No obstante, la vida actual nos obliga a aceptar que no podemos comparar esos proto-conciertos en calidad, extensión y frecuencia con los que ofrecen hoy en día los promotores de metal. En Tlanepantla, Pantitlán, el LUC y el Rock Center, la audiencia asistía a ver, literalmente, a las bandas, pues el sonido era tan malo que no se distinguía prácticamente nada de lo que tocaban. Gracias al esfuerzo y nada criticable afán de hacer negocios de quienes están detrás de Eyescream, Dilema, Live Talent y CHAS, del mismo Carlo Hernández, desde hace una década, hemos estado viviendo un momento cenital en el mundo del metal.
Hoy en día el metal es más fuerte que nunca antes en este país. Es cierto que las personas quienes están tras estas empresas son controversiales hombres y mujeres admirados y ensalzados por algunos, al tiempo que odiados y criticados por otros (motivos hay de sobra para profesarles este amplio espectro de sentimientos y emociones), pero también lo es que sin ellos no existiría el metal en este país como tristemente ocurre en Centroamérica y la parte septentrional de Sudamérica.

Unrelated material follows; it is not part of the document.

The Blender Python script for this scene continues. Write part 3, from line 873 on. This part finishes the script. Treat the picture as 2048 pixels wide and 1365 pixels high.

La magnitud de los conciertos ya masivos y la frecuencia de los toquines más modestos pero de buena calidad que se llevan a cabo en las principales ciudades del país es un gran argumento en contra de los nostálgicos de la generación 85-95 (a la cual pertenezco), quienes ven los de su adolescencia como los años dorados del metal en México. Por ello mismo, afirman erróneamente que el metal está en decadencia o en un catastrófico proceso de extinción. Quienes piensan eso, sufren un pensamiento tan reduccionista como el de quienes piensan que la niñez o la adolescencia son la mejor etapa de la vida. El segundo lustro de los 80 y primero de los 90 no fueron ni el comienzo ni la cúspide.
Por otro lado, y esto lo tienen que comprender los noveles metaleros que frecuentemente se expresan y comportan como si ellos hubieran inventado el metal, los 85-95 son el momento de su crucial consolidación en México. Enfatizo esto, pues la generación más joven de metaleros desconoce o no valora los esfuerzos realizados por los ruckers y los mira con un grado de condescendencia tal que muchos se enorgullecen de no haber escuchado a Black Sabbath, Judas Priest o de que no les gusta Slayer. La incomprensión y lucha generacional propia de toda comunidad se reproduce así en las relaciones sociales metaleras.
Hay algo, sin embargo, que se escapa de la perspectiva de estas posturas y es que una identidad cultural sólo sobrevive cuando las generaciones caminan de la mano el trecho que les corresponde coexistir.
* Profesor de filosofía y política en la Universidad Autónoma de Querétaro, así como vocalista del grupo de rock Dirty Woman.